Although Mr Mole has not ruled out a visit to Ipswich by the Chancellor, he has called a meeting at the end of April for key players including the Vice-Chancellors of Essex University and UEA, Professors Ivor Crewe and David Eastwood, and representatives of the Higher Education Funding Council and the Learning and Skills Council.

To ensure all-party support, a delegation of academics and council chiefs travelled to the House of Commons last week to outline details to the county's Conservative MPs, including Sir Michael Lord, who represents Suffolk Central and Ipswich North.

The university - as yet unnamed but with the working title University for Suffolk - should be open for its first students by the autumn of 2007.

Once completed, it will propel Ipswich into the forefront of higher education in England and will be the culmination of Cardinal Wolsey's dream of 500 years ago to make his home town a premier seat of learning.

Suffolk has suffered by not having its own university, and although the college provides degree courses, the county is a net exporter of higher education students. It is hoped that a university in Ipswich - with four associated colleges throughout the county - will encourage school leavers will take their degree courses in Suffolk.

University schools of health, education, business and the arts, as well as a graduate school, are planned for the town centre sites. Its promoters believe location is all important as surveys indicate students prefer to attend universities at the heart of urban and entertainment complexes rather than on the outskirts.

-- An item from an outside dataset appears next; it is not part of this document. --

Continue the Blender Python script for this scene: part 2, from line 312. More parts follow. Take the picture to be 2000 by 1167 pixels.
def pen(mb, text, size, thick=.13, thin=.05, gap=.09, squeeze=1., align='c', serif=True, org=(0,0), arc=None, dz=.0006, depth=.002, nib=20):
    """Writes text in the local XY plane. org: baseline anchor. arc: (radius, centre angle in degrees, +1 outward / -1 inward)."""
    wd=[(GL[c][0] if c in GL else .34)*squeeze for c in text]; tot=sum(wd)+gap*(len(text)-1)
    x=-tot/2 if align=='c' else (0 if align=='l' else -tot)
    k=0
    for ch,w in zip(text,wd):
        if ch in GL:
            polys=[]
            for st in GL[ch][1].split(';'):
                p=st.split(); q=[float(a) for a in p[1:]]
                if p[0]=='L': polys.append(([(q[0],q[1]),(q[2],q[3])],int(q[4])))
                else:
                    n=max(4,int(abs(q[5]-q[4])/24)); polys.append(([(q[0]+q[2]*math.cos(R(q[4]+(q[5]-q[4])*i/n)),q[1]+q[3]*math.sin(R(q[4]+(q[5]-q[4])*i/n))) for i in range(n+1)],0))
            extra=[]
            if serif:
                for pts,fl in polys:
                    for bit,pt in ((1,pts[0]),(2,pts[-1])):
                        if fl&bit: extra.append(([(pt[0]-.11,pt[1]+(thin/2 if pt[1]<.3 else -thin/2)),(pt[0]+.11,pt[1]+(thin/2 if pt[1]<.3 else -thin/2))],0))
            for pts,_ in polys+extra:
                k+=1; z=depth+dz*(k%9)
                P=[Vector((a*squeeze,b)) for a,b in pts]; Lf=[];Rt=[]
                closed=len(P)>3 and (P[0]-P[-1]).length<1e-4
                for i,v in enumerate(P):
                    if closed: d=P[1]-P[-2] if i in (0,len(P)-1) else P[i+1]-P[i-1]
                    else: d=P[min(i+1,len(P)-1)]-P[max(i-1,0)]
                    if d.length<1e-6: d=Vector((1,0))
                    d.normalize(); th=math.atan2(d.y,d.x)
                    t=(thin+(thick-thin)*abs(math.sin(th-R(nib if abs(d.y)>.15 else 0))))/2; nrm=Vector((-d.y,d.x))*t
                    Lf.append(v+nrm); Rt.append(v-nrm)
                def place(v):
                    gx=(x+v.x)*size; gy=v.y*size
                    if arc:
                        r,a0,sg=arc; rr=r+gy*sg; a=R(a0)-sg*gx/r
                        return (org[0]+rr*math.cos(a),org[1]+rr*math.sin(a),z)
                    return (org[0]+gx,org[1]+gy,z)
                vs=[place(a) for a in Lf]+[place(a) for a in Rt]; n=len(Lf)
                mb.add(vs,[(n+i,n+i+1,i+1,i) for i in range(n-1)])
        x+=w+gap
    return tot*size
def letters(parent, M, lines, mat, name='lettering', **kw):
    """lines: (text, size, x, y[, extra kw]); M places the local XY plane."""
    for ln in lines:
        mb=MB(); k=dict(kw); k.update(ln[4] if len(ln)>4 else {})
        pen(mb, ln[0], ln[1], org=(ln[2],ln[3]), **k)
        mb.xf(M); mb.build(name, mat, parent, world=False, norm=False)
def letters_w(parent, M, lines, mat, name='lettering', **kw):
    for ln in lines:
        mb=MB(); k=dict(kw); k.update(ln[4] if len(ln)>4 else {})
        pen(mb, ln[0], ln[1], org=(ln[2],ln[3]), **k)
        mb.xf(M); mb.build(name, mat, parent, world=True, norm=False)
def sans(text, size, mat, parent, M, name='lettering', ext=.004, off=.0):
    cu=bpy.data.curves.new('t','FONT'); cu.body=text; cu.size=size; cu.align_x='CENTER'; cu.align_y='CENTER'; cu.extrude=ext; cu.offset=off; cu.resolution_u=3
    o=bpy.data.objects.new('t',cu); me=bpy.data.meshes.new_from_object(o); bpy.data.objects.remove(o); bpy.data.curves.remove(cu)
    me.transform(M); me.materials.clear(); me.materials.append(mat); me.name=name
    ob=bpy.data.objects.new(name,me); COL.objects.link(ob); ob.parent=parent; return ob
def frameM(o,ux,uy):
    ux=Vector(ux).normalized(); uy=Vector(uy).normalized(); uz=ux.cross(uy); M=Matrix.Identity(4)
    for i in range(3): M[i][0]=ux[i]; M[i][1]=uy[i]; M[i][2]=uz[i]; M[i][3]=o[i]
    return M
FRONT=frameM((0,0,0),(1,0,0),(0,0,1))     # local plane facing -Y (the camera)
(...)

Phase one of the Ipswich education project will be the relocation of Suffolk College from its existing Grimwade Street premises the north side of Rope Walk on sites currently occupied by the county council's social care and resource management departments, the social club, and the authority's staff car parks.

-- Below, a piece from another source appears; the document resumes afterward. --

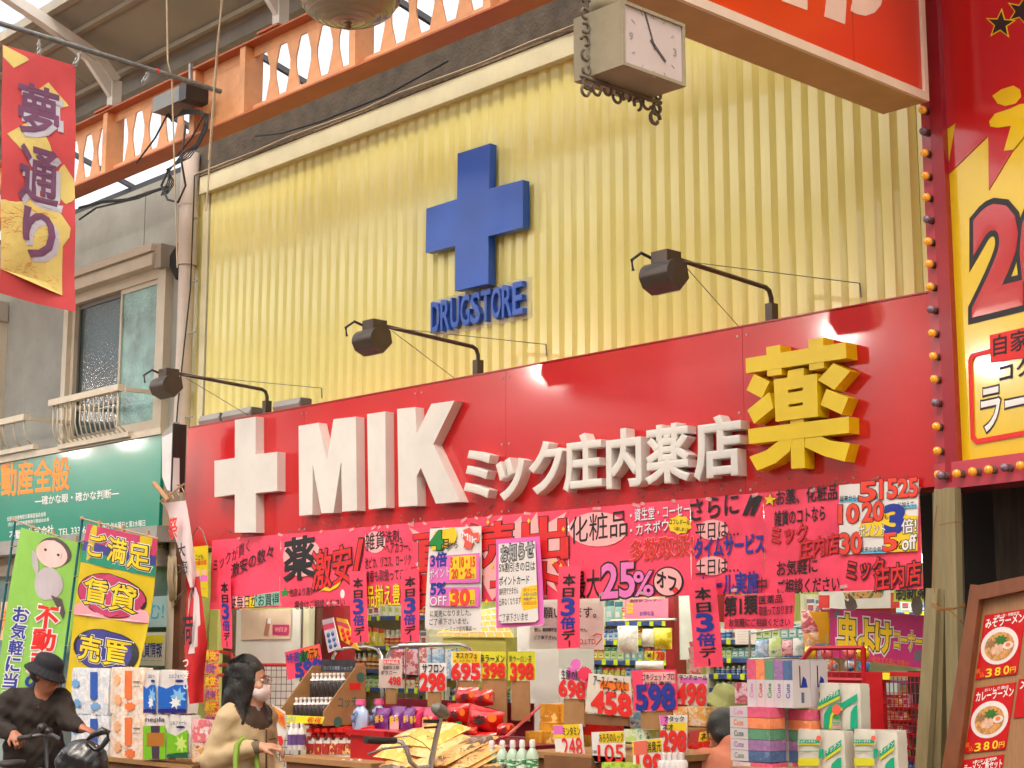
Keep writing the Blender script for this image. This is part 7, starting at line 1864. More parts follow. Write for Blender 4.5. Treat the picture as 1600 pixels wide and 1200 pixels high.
# ---- row of white capped green label bottles
table(755, 850, 1218, -1.25, -.95, 'low table under the green label bottles')
gl = print_mat('green_label', [srgb(225, 235, 220), srgb(40, 140, 80), srgb(235, 240, 235), srgb(90, 170, 110)], 30, stretch=(.4, .4, 2))
bottle_row([768, 785, 801, 816, 832], 1157, 1218, -1.1, M('mint_plastic', srgb(190, 215, 190, .9), rough=.3, coat=.3), wcap, 'white capped bottle with green label below the noodle packs', 'green label bottles in a row', r=.03, lab=gl, capk=.2)
# ---- ochre gift boxes
oc = print_mat('ochre_box', [srgb(206, 150, 50), srgb(190, 130, 40), srgb(226, 190, 120), srgb(140, 60, 30)], 10)
for i, (u0, v0, u1, v1, y) in enumerate([(844, 1100, 872, 1130, -.30), (872, 1100, 888, 1130, -.28), (843, 1129, 862, 1145, -.38), (821, 1143, 846, 1178, -.5), (847, 1143, 880, 1178, -.48), (880, 1128, 912, 1178, -.4)]):
    prop_box(u0, v0, u1, v1, y, .15, oc, ['ochre gift carton top left of the pile', 'ochre gift carton top right of the pile', 'small ochre carton in the middle of the pile', 'ochre gift carton at the lower left of the pile', 'ochre gift carton at the lower centre of the pile', 'ochre gift carton behind the 248 card'][i], 'box', 'gift_carton', 'ochre gift cartons below the white pillar')
table(818, 1000, 1179, -.9, -.1, 'cardboard table under the ochre cartons')
simple(850, 1182, 924, 1230, -.92, cardd, 'dark cardboard box under the 248 card', 'box', 'cardboard_box', .3)
# misc goods between cards
misc = [('red crinkled strip of candy behind the 248 and 105 cards', 910, 1133, 985, 1150, -.5, nr), ('green foil strip under the 458 card', 915, 1118, 980, 1133, -.45, M('green_foil', srgb(30, 120, 50), rough=.3, var=.3, vs_=20)), ('lime packets beside the 105 card', 940, 1193, 990, 1215, -1.0, print_mat('lime_packets', [srgb(190, 220, 80), srgb(140, 190, 50), srgb(240, 245, 220)], 30)), ('blue and white pack beside the 598 card stand', 975, 1111, 1002, 1150, -.5, PM['blue and white']), ('teal packs behind the 198 card', 975, 1140, 1010, 1160, -.6, PM['green and white'])]
for l_, u0, v0, u1, v1, y, m_ in misc: prop_box(u0, v0, u1, v1, y, .1, m_, l_, 'pack', 'packet_strip')
bottle_row([1038 + 9 * i for i in range(4)], 1176, 1215, -.95, wcap, wcap, 'plain white jar in the row below the 298 card', 'white jars at the bottom', r=.03, capk=.3)
table(1030, 1072, 1215, -1.1, -.85, 'low table under the white jars')
# small clear packed tubs next to the green hat
for i, (u0, u1) in enumerate([(1052, 1074), (1076, 1102)]):
    prop_box(u0, 1105, u1, 1134, -.1, .1, PM['red and cream'], ['pale packet box with red and green print below the 498 card, left one', 'pale packet box with red and green print below the 498 card, right one'][i], 'box', 'packet_box')
table(1000, 1118, 1136, -.12, .12, 'cardboard box carrying the small packet boxes')
# ---- tissue boxes
tcol = [srgb(206, 84, 116), srgb(222, 130, 84), srgb(84, 136, 104), srgb(144, 106, 152), srgb(70, 96, 136)]
tname = ['pink', 'orange', 'green', 'purple', 'blue']
tm = [print_mat('tissue_' + n_, [c, tuple(min(1, x * 1.2 + .02) for x in c), c, tuple(min(1, x * 1.3 + .10) for x in c)], 18, stripes=True) for n_, c in zip(tname, tcol)]
tw = M('tissue_white', srgb(220, 212, 214, .85), rough=.3, coat=.35, var=.02)
def tissue_stack(u, vtop, vbot, y, wx, dy, label, n_=5, lay=True, textu=None, grp='wrapped tissue box packs'):
    p = P(u, vbot, y); h = P(u, vtop, y).z - p.z; hh = h / n_
    t = thing('tissue_pack', label, 'tissue boxes', (p.x + wx / 2, y + dy / 2, p.z), grp)
    for k in range(n_):
        i = n_ - 1 - k; z0 = p.z + hh * k + .001; z1 = p.z + hh * (k + 1) - .001
        m_ = MB(); m_.box(p.x, p.x + wx * .45, y, y + dy, z0, z1, 0); m_.box(p.x + wx * .4502, p.x + wx, y, y + dy, z0, z1, 1)
        b = m_.build('tissue_box', [tw, tm[i % 5]], t)
        s = Surf(FY(y), [(0, 0)] * 4); s.c = [(p.x + wx * .10, z1 - hh * .2), (p.x + wx * .34, z1 - hh * .2), (p.x + wx * .34, z0 + hh * .25), (p.x + wx * .10, z0 + hh * .25)]
        letter(s, 'Cute', (0, 0, 1, 1), [inkpk, inko, M('print_dark_green', None), inkp, M('print_grey', None)][i % 5], b, lift=.001)
    return t
zTT = table(1140, 1300, 1203, -1.05, -.7, 'table under the wrapped tissue packs')
tissue_stack(1142, 1103, 1188, -.98, .215, .105, 'pack of five stacked tissue boxes nearest the salmon shirt')
tissue_stack(1205, 1107, 1188, -.84, .215, .105, 'pack of five stacked tissue boxes behind the first, beside the kitchen towels')
tissue_stack(1145, 1189, 1203, -.98, .215, .105, 'tissue box at the bottom of the stack', n_=1)
tissue_stack(1210, 1189, 1203, -.84, .215, .105, 'tissue box at the bottom behind the kitchen towels', n_=1)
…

The college will continue further education provision for Ipswich and Suffolk, accommodating around 2,000 full-time and 6,000 part-time students, and a catalyst for 10,000 on leisure-learning courses. It will be completed fully once the county council finally vacates St Edmund House, currently the home of its environment and transport and consumer protection directorates.

At the same time, work will start on accommodation blocks for 500 students on land bounded by Duke Street and Fore Hamlet.

The university is to be built in four phases. The first encompasses three sites - between Neptune Quay, Copralite Street and Fore Street, land surrounding the redundant St Clement's Church, and on Suffolk College's car park.

The second phase backs on to St Clement's Congregational Church, while the third and biggest consumes the major part of the land being vacated by Suffolk College.

The fourth phase promises to be the most attractive, to be built between two major housing projects on the waterfront now under construction. Fronting Orwell Quay and a public square and overlooking the Wet Dock, it will be alongside a multi-story car park being provided for use by the university and visitors to the docks and surrounding restaurants.

Underpinning the development to the east will be a spine road from Rope Walk and Milner Street alongside Alexandra Park to the public square at Orwell Quay in Ipswich docks. This will supplant the roundabout bottleneck at Grimwade Memorial Hall, the junction of Fore Hamlet, Back Hamlet, and Duke Street.

Alexandra Park will be incorporated into the university as part of the campus, although public access will be maintained.